Question: Inheritance from a buil-in type

Duncan Booth duncan at NOSPAMrcp.co.uk
Mon Sep 29 10:51:32 EDT 2003


"T. Kaufmann" <merman at snafu.de> wrote in news:3F7848C6.8070306 at snafu.de:

> A simple but important question:
> 
> How can I initialize a super class (like dict) correctly in my
> subclass constructor? 
> 
> A sample:
> 
> class MyClass(dict):
>      def __init__(self):
>          dict.__init__(self)
>          ...
> 
> 
> Is there a general rule to do this for all buil-in types?

There are two rules. Generally, immutable objects get their initial values 
from the constructor (__new__) while mutable objects are constructed with a 
default value (e.g. empty list or dict) and are then set by the initialiser 
(__init__) method.
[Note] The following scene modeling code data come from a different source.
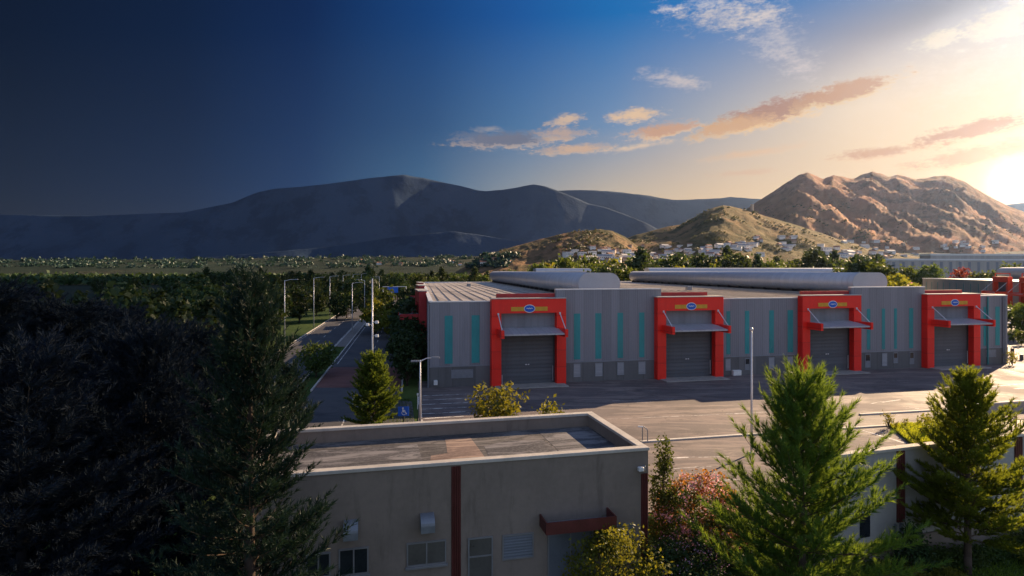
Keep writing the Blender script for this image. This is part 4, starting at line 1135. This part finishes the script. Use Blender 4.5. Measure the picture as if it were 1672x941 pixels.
village(34, 1080, 1230, 402, 416, 'pale house in the row along the foot of the green hill', 'houses along the green hill foot', [0, 1, 3], .45, .75)
village(30, 1190, 1300, 388, 410, 'white house on the lower slope of the green hill', 'houses on the green hill slope', [0, 1, 2, 3], .45, .8)
village(26, 1330, 1500, 395, 420, 'sunlit house below the tall brown mountain', 'houses below the mountain', [0, 1, 2, 3], .5, .9)
village(12, 1540, 1660, 392, 412, 'house in the glare low on the mountain foot', 'houses in the sun glare', [0, 1], .6, .95)
# valley houses on the flat land
def flat_village(n, x0, x1, d0, d1, label, group):
    for _ in range(n):
        px = rng.uniform(x0, x1); y = rng.uniform(d0, d1)
        put_house(int(rng.integers(4)), ((px-836)/1000*y, y, -.1), rng.uniform(-.5, .5), rng.uniform(.8, 1.3), label, group)
village(30, 1030, 1480, 413, 424, 'valley house among the trees beyond the roofs', 'valley houses beyond the roofs', [0, 1, 2, 3], .55, .9)
village(16, 560, 830, 424, 434, 'dim valley house on the plain below the blue range', 'valley houses on the left plain', [0, 2], .45, .8)
# tower on the green hill
yy = hills['green'].ridge(.392); tz = hills['green'].h(.392*yy, yy)
o = empty('stone_tower', (.392*yy, yy, tz), 0, 'small dark tower standing on the crest of the green hill', 'tower')
MB().tube((0, 0, -3), (0, 0, 11), 2.6, 2.3, 10).build('shaft', M['hwall2'], o)
MB().tube((0, 0, 11.003), (0, 0, 12.6), 2.8, 2.8, 10).build('parapet', M['hwall2'], o)
# scrub and trees on the hills: one mass
def scrub(n, regions, label, mat):
    P, S = [], []
    for (cnt, x0, x1, y0, y1, s0, s1) in regions:
        for _ in range(int(cnt*n)):
            px, py = rng.uniform(x0, x1), rng.uniform(y0, y1)
            p = ray_terrain(px, py)
            if p is None or p[2] < 1.0: continue
            if mnoise.noise(Vector((p[0]*.016, p[1]*.016, 5))) + .5*mnoise.noise(Vector((p[0]*.05, p[1]*.05, 9))) < .08: continue
            P.append(p); S.append((s0 + (s1-s0)*rng.random()**2.2)*(.6 + p[1]/2500))
    P = np.repeat(np.array(P), 14, 0); S = np.repeat(np.array(S), 14)
    Q = P + rng.normal(size=P.shape)*np.stack([S*.55, S*.55, S*.35], 1) + np.stack([0*S, 0*S, S*.55], 1)
    v, f = leaf_quads(Q, S*.75, 1.2)
    tag(mesh_obj('woods', v, f, mat), label, None, None, 'stuff')
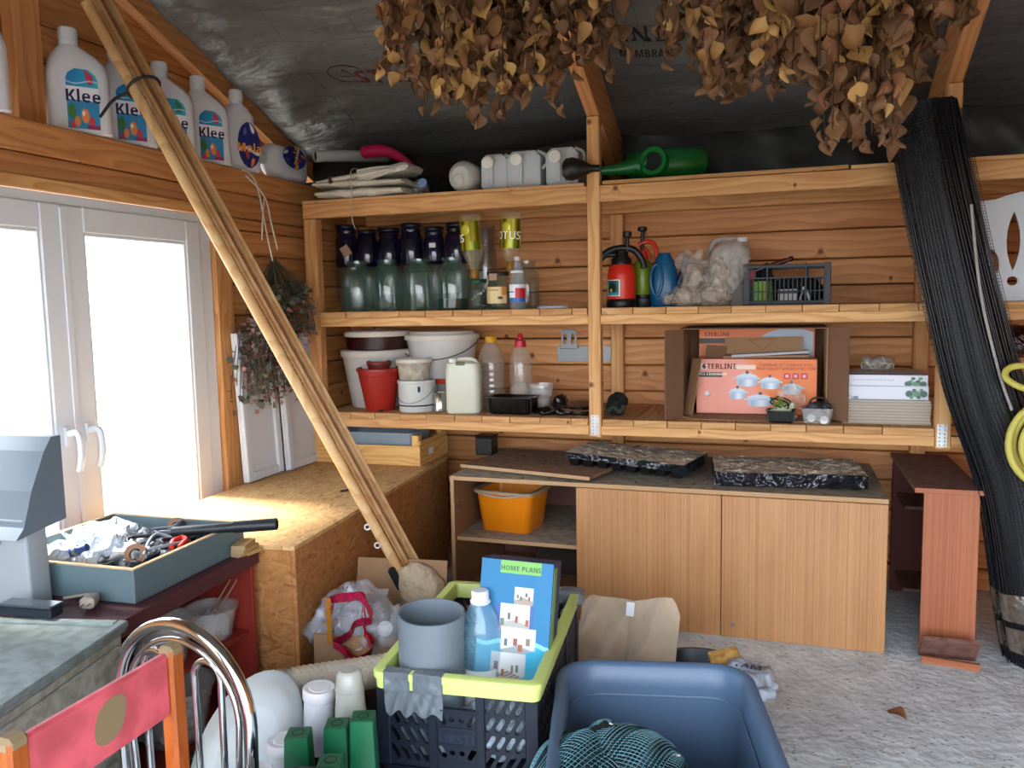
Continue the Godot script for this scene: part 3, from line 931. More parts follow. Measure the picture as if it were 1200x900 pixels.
# lumps joined into one skin: a smooth union of ellipsoids cut by surface nets would be costly, so a swollen shell round their hull in rings
func blob(parent: Node, called: String, lumps: Array, mt: Material, rough := 0.012, res := 0.02, floor_y := 0.0) -> MeshInstance3D:
	var lo := Vector3.INF
	var hi := -Vector3.INF
	for l: Array in lumps:
		lo = lo.min(l[0] - l[1] * 1.15)
		hi = hi.max(l[0] + l[1] * 1.15)
	lo.y = maxf(lo.y, floor_y - res * 1.5)
	var n := Vector3i(((hi - lo) / res).ceil()) + Vector3i(3, 3, 3)
	var fn := FastNoiseLite.new()
	fn.seed = int(lo.x * 97) + lumps.size()
	fn.frequency = 1.0
	var val := PackedFloat32Array()
	val.resize(n.x * n.y * n.z)
	for k in n.z:
		for j in n.y:
			for i in n.x:
				var p := lo + v3(i - 1, j - 1, k - 1) * res
				var d := 9.0
				for l: Array in lumps:
					var e: float = ((p - l[0]) / l[1]).length()
					var q: float = (e - 1.0) * minf(l[1].x, minf(l[1].y, l[1].z))
					var h := clampf(0.5 + 0.5 * (d - q) / 0.03, 0.0, 1.0)
					d = lerpf(d, q, h) - 0.03 * h * (1.0 - h)
				d += rough * fn.get_noise_3d(p.x * 14, p.y * 14, p.z * 14)
				d = maxf(d, floor_y - p.y)
				val[(k * n.y + j) * n.x + i] = d
	var g := G.new()
	g.st.set_smooth_group(0)
	var where := {}
	var cell := func(i: int, j: int, k: int) -> Vector3:
		var key := (k * n.y + j) * n.x + i
		if where.has(key): return where[key]
		var sum := Vector3.ZERO
		var cnt := 0
		for e in 12:
			var a := Vector3i.ZERO
			var b := Vector3i.ZERO
			var axis := e / 4
			var u := (axis + 1) % 3
			var w := (axis + 2) % 3
			a[u] = e % 2; a[w] = (e / 2) % 2
			b = a
			b[axis] = 1
			var fa := val[((k + a.z) * n.y + j + a.y) * n.x + i + a.x]
			var fb := val[((k + b.z) * n.y + j + b.y) * n.x + i + b.x]
			if (fa < 0) != (fb < 0):
				sum += Vector3(a).lerp(Vector3(b), fa / (fa - fb))
				cnt += 1
		var p := lo + (v3(i - 1, j - 1, k - 1) + sum / maxf(cnt, 1)) * res
		where[key] = p
		return p
	for k in range(1, n.z - 1):
		for j in range(1, n.y - 1):
			for i in range(1, n.x - 1):
				var f0 := val[(k * n.y + j) * n.x + i]
				for axis in 3:
					var f1 := val[((k + (1 if axis == 2 else 0)) * n.y + j + (1 if axis == 1 else 0)) * n.x + i + (1 if axis == 0 else 0)]
					if (f0 < 0) == (f1 < 0): continue
					var u := Vector3i.ZERO
					var w := Vector3i.ZERO
					u[(axis + 1) % 3] = 1
					w[(axis + 2) % 3] = 1
					var c := Vector3i(i, j, k)
					var q := []
					for o: Vector3i in [c - u - w, c - w, c, c - u]:
						q.append(cell.call(o.x, o.y, o.z))
					if f0 > 0: q.reverse()
					var s := 3.0
					g.quad(q[0], q[1], q[2], q[3], Vector2(q[0].x + q[0].y * 0.3, q[0].z + q[0].y) * s, Vector2(q[1].x + q[1].y * 0.3, q[1].z + q[1].y) * s, Vector2(q[2].x + q[2].y * 0.3, q[2].z + q[2].y) * s, Vector2(q[3].x + q[3].y * 0.3, q[3].z + q[3].y) * s)
	return put(called, g, mt, parent)


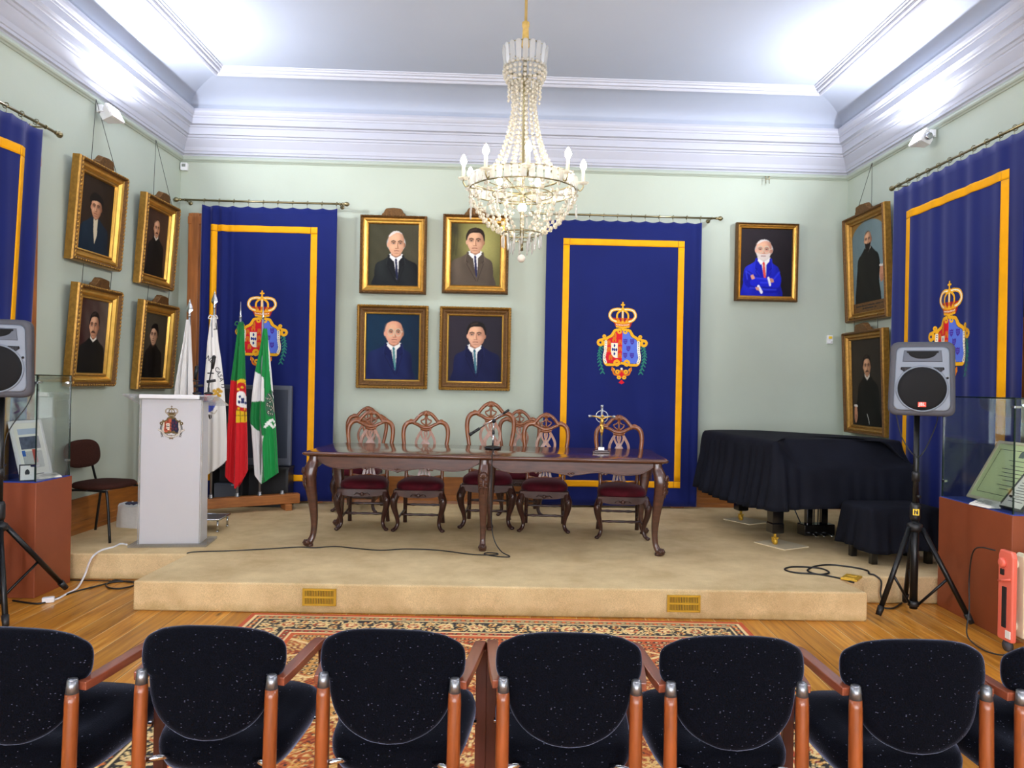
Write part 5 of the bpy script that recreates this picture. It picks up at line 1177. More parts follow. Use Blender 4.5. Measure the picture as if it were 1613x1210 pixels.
    for s in (-1, 1): b.tube(catmull([pt(s * 0.01, 0.965), pt(s * 0.04, 0.985), pt(s * 0.05, 1.01), pt(s * 0.025, 1.02), pt(s * 0.008, 1.04)], 4), 0.0075, 6)
    for k in range(9):
        a = (k - 4) * 0.33; b.tube([pt(0, 1.06, -0.012), pt(0.03 * math.sin(a), 1.06 + 0.03 * math.cos(a), -0.016), pt(0.052 * math.sin(a), 1.062 + 0.047 * math.cos(a), -0.004)], [0.005, 0.009, 0.006], 6)
    b.tube([pt(-0.19, 0.47), pt(-0.09, 0.452), pt(0, 0.465), pt(0.09, 0.452), pt(0.19, 0.47)], 0.016, 8)
    b.build('backrest', M['chairwood'], t)
    b = MB(); rect = [(-1, -0.55), (1, -0.55), (1, 0.55), (-1, 0.55)]
    def rib(P, w=0.011):
        path = catmull([pt(x, z) for x, z in P], 6); b.sweep(path, rect, [w] * len(path), (0, -1, 0.1), smooth=False)
    for s in (-1, 1):
        rib([(s * 0.052, 0.945), (s * 0.040, 0.915), (s * 0.062, 0.875), (s * 0.088, 0.82), (s * 0.090, 0.765), (s * 0.068, 0.70), (s * 0.046, 0.62), (s * 0.040, 0.54), (s * 0.055, 0.46)], 0.0125)
        rib([(s * 0.030, 0.94), (s * 0.045, 0.885), (s * 0.02, 0.825), (-s * 0.03, 0.76), (-s * 0.045, 0.70), (-s * 0.02, 0.62), (-s * 0.012, 0.54), (-s * 0.02, 0.46)], 0.0095)
        rib([(s * 0.010, 0.94), (-s * 0.012, 0.88), (s * 0.022, 0.80), (s * 0.062, 0.735), (s * 0.05, 0.68)], 0.009)
    b.tube([pt(-0.05, 0.925), pt(0, 0.915), pt(0.05, 0.925)], 0.014, 8); b.tube([pt(-0.045, 0.57), pt(0.045, 0.57)], 0.012, 8)
    b.build('splat', M['chairwood'], t)
    return t
cc = [(-1.365, 7.00, 0.05, 1.0, 'carved wooden chair with wine velvet seat at the left end of the table'),
      (-0.835, 6.98, 0.0, 1.0, 'carved wooden chair with wine velvet seat, second from the left at the table'),
      (-0.215, 7.20, -0.02, 1.09, 'taller carved wooden chair with wine velvet seat behind the table microphone'),
      (0.33, 7.06, -0.06, 1.0, 'carved wooden chair with wine velvet seat, between the taller chair and the crucifix'),
      (1.02, 6.82, -0.05, 1.0, 'carved wooden chair with wine velvet seat behind the crucifix at the table'),
      (-1.61, 7.93, -0.05, 1.0, 'carved wooden chair standing by the wall behind the leftmost table chair'),
      (0.10, 7.90, 0.03, 1.0, 'carved wooden chair standing by the wall behind the taller chair')]
c0 = carved_chair()
for i, (x, y, a, s, lb) in enumerate(cc):
    o = c0 if i == 0 else copy_tree(c0)
    o.location = (x, y, STAGE); o.rotation_euler = (0, 0, a); s *= 0.985; o.scale = (s, s, s); o['label'] = lb; o['group'] = 'carved chairs around the table'

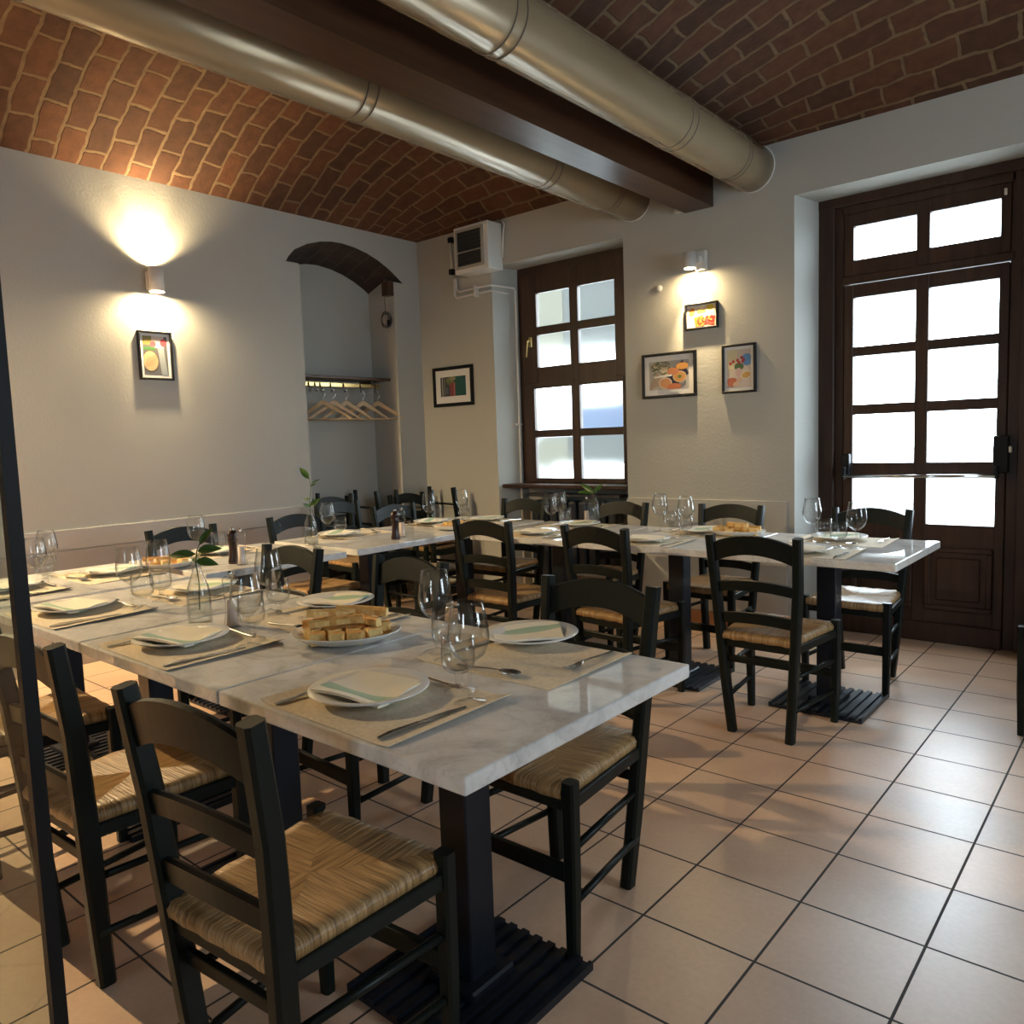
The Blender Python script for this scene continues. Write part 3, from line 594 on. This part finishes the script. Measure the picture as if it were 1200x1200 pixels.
# ------------------------------------------------------------------ tables
S2 = .3875; SL = .034
def table_proto():
    t_ = empty('dining_table')
    MB().bev(-S2, S2, -S2, S2, T - SL, T, .005, 3).build('marble_top', 'marble', t_)
    MB().bev(-.044, .044, -.044, .044, .02, T - SL - .006, .004, 1).build('column', 'iron', t_)
    MB().box(-.20, .20, -.03, .03, T - SL - .012, T - SL).box(-.03, .03, -.20, .20, T - SL - .012, T - SL).build('top_bracket', 'iron', t_)
    mb = MB(); mb.box(-.21, .21, -.21, .21, .0, .012)
    for i in range(11): x = -.21 + i * .042; mb.box(max(x - .011, -.21), min(x + .011, .21), -.21, .21, .012, .021)
    mb.build('base_plate', 'iron', t_)
    MB().bev(-.075, .075, -.075, .075, .012, .04, .006, 1).build('base_hub', 'iron', t_); return t_
TP = table_proto()
TB = {'A': (-1.250, 1.258, 'at the right end of the front row'), 'B': (-2.030, 1.258, 'second from right in the front row'), 'C': (-2.815, 1.26, 'third from right in the front row'), 'D': (-3.640, 1.26, 'at the far left corner by the left wall'),
      'E': (-3.640, 2.10, 'in the left wall row right behind the far left corner'), 'F': (-3.640, 2.943, 'in the left wall row in front of the niche'), 'G': (-3.605, 3.72, 'in the back corner left of the window'),
      'H': (-2.778, 3.71, 'under the window'), 'I': (-1.998, 3.71, 'in the middle of the window row under the pictures'), 'J': (-1.217, 3.71, 'at the right end of the window row by the door')}
for i, (k_, (x, y, ds)) in enumerate(TB.items()):
    o = TP if i == 0 else dup(TP, (0, 0, 0)); o.location = (x, y, 0); tag(o, 'square grey marble pedestal table ' + ds, 'table', 'marble top tables')
# ------------------------------------------------------------------ place settings
def lathe_thing(name, prof, matn, n=32): return MB().lathe(prof, n).build(name, matn)
plate_p = lathe_thing('dinner_plate', [(0, .004), (.075, .004), (.082, .007), (.100, .013), (.128, .019), (.1315, .0215), (.130, .0235), (.100, .017), (.080, .0105), (.070, .0085), (0, .0085)], 'porcelain', 48)
wine_p = empty('wine_glass')
MB().lathe([(.0365, 0), (.0370, .0015), (.030, .004), (.012, .0075), (.0055, .012), (0, .012)], 32).build('foot', 'glass', wine_p)
MB().lathe([(.0055, .011), (.0042, .03), (.0040, .070), (.0052, .086)], 14).build('stem', 'glass', wine_p)
MB().lathe([(.0045, .084), (.016, .092), (.032, .105), (.0425, .128), (.0445, .142), (.042, .165), (.0365, .195), (.033, .216), (.0318, .216), (.0353, .195), (.0406, .165), (.0430, .142), (.0410, .129), (.0308, .107), (.015, .0955), (0, .092)], 36).build('bowl', 'glass', wine_p)
gob_p = empty('water_goblet')
MB().lathe([(.034, 0), (.0345, .002), (.024, .006), (.012, .011), (.009, .016), (0, .016)], 28).build('foot', 'glass', gob_p)
MB().lathe([(.009, .015), (.0075, .030), (.010, .044)], 14).build('stem', 'glass', gob_p)
MB().lathe([(.009, .042), (.024, .047), (.0345, .056), (.0375, .070), (.0372, .095), (.035, .122), (.0336, .122), (.0357, .095), (.0358, .071), (.0328, .059), (.022, .052), (0, .050)], 32).build('bowl', 'glass', gob_p)
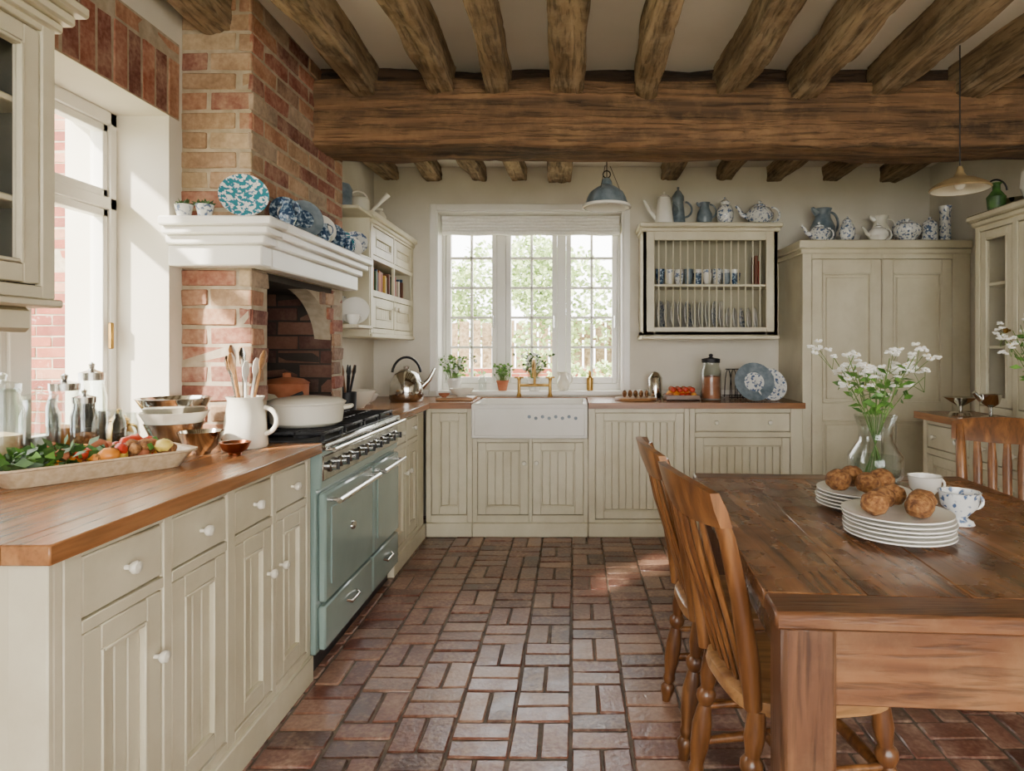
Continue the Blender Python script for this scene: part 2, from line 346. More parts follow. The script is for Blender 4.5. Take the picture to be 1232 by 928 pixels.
def carcass_doors(b,cols):
    for (a,c,zs) in cols:
        for z in zs:
            k=z[2]
            if k=='W1': drawer(b,a,c,z[0],z[1])
            elif k=='W2': drawer(b,a,c,z[0],z[1],kn=2)
            elif k[0]=='D':
                ku=c-.03 if k[1:]=='r' else (a+.03 if k[1:]=='l' else None)
                door(b,a,c,z[0],z[1],kn=(ku,z[0]+(z[1]-z[0])*.72) if ku else None)
# ---------------- ROOM ----------------
CZ=2.72; WL=-1.56; WR=2.78; WB=5.06; WT=.93; FY=-1.6; WC=WL+.004
b=B('floor'); b.box(WL-.3,WR+.1,FY,WB+.1,-.08,-.006,MORTF,b=0)
bs=.2; h=bs/2; g=.004
def fb(x0,x1,y0,y1,rn):
    if x1>WR+.1 or y0<FY-.1 or y1>WB+.1 or x1<WL: return
    b.box(x0+g,x1-g,y0+g,y1-g,-.04,R.uniform(-.003,.0025),BRICKF,b=.005,rn=rn,jit=.0022)
ny=int((WB-FY)/bs)+2; nx=int((WR-WL+.3)/bs)+1
for i in range(nx):
    x=WL-.25+i*bs; run=(i%7 in(3,4)); sh_=[0,.0,.05,0,h/2,0,.03][i%7]
    for j in range(ny):
        y=WB-(j)*bs+sh_
        hz=(i+j)%2==0
        if R.random()<.12: hz=not hz
        if run: hz=R.random()<.92
        for k in range(2):
            if hz: fb(x,x+bs,y+k*h,y+(k+1)*h,R.random())
            else: fb(x+k*h,x+(k+1)*h,y,y+bs,R.random())
b.done()
b=B('ceiling'); b.box(WL-.4,WR+.3,FY-.3,WB+.35,CZ,CZ+.1,CEILM,b=0); b.done()
b=B('wall_left'); T=.4; A=WL-T
wy0,wy1,wz1=1.62,2.5,2.2
b.box(A,WL,FY-.3,wy0,-.08,CZ,PLASTER,b=0); b.box(A,WL,wy0,wy1,-.08,WT-.045,PLASTER,b=0); b.box(A,WL,wy0,wy1,wz1,CZ,PLASTER,b=0)
b.box(A,WL,wy1,2.72,-.08,CZ,PLASTER,b=0); b.box(A,WL-.24,2.72,3.46,-.08,CZ,PLASTER,b=0); b.box(WL-.24,WL,2.72,3.46,1.66,CZ,PLASTER,b=0)
b.box(A,WL,3.46,WB+.35,-.08,CZ,PLASTER,b=0); b.done()
bx0,bx1,bz0,bz1=-1.07,.39,.97,2.38
b=B('wall_back'); P=WB+.35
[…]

A few types which you might expect to be immutable are 
actually mutable (e.g. property).

Mutable example (use for list, dict, property, etc.):

    class MyClass(dict):
        def __init__(self, *args, **kw):
            dict.__init__(self, *args, **kw)

Immutable example (use for tuple, int, etc.):

    class MyClass(tuple):
        def __new__(cls, *args, **kw):
            return tuple.__new__(cls, *args, **kw)

If there is any chance of your class being subclassed with multiple 
inheritance involved, you should consider using super instead of naming the 
baseclass directly, but most of the time you can get away with a direct 
call to the baseclass.

-- 
Duncan Booth                                             duncan at rcp.co.uk
int month(char *p){return(124864/((p[0]+p[1]-p[2]&0x1f)+1)%12)["\5\x8\3"
"\6\7\xb\1\x9\xa\2\0\4"];} // Who said my code was obscure?